In Mexico, my friend Vic and I went skin diving, as we have since adolescence. The Pacific waters were warm and inviting and we saw the familiar sights of reefs and colorful tropical fish along with an unexpected gift from the sea. This “gift” was a blowfish, all puffed-up to about twelve inches in diameter. This dear creature tolerated our gently holding and inspecting him, before we let it go on it slow and wobbly way.

One painful memory will not go away. Now by my computer is a small and darling brightly colored ceramic tropical bird. It is a child’s whistle. While waiting, after a tour to board our ship in Nicaragua, many children were on the dock selling these little tickets in the hot sun. One little unhappy looking sales girl caught my eye and she reminded my of my own little granddaughter. She was perhaps seven years old and brightly attired in native colors and dress. I assumed that her parents had sent her to work on the docks. I felt sad for her and wondered about the future that she would have.

On impulse, I gave her a five dollar bill for one of her little 50 cent whistles and she looked stunned as I smiled, thanked her and walked away. Within a second a boy of about ten years was bumping into me and desperately asking for money…”Please sir, for me, for me”! Stunned, I saw other sales children watching. I said “No, I’m sorry” and I walked away. As I walked, a sickening feeling grew in my stomach. Both the boy, and now I, had been traumatized by my gift to the little girl.

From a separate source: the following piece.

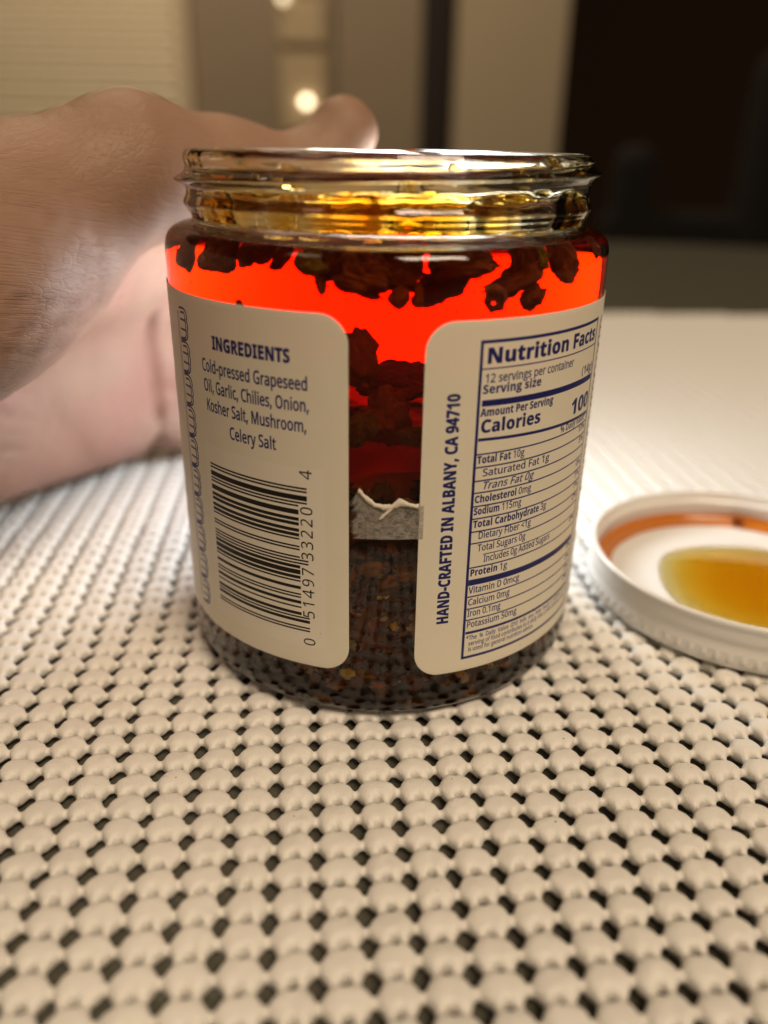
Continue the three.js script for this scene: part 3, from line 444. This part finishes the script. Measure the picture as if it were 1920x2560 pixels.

I am still troubled by my not giving some money to this boy, but then there would have been another child begging and still more…but this excuse does not make the thought of my saying “ No” to this boy any easier on me.

I will never forget the sound of the boys voice, “Please sir, for me, for me!”, and I will always feel sad for him and all of the other children.

It felt so good to return to my home in America. Yes, we are in trouble here, and things are far from perfect. But it is still a most wonderful place on earth to live, raise our families and grow old. We must fight the destructive forces of our undoing to keep it that way.

Finally, I love ships and the sea. I hope I never have to fly anywhere ever again.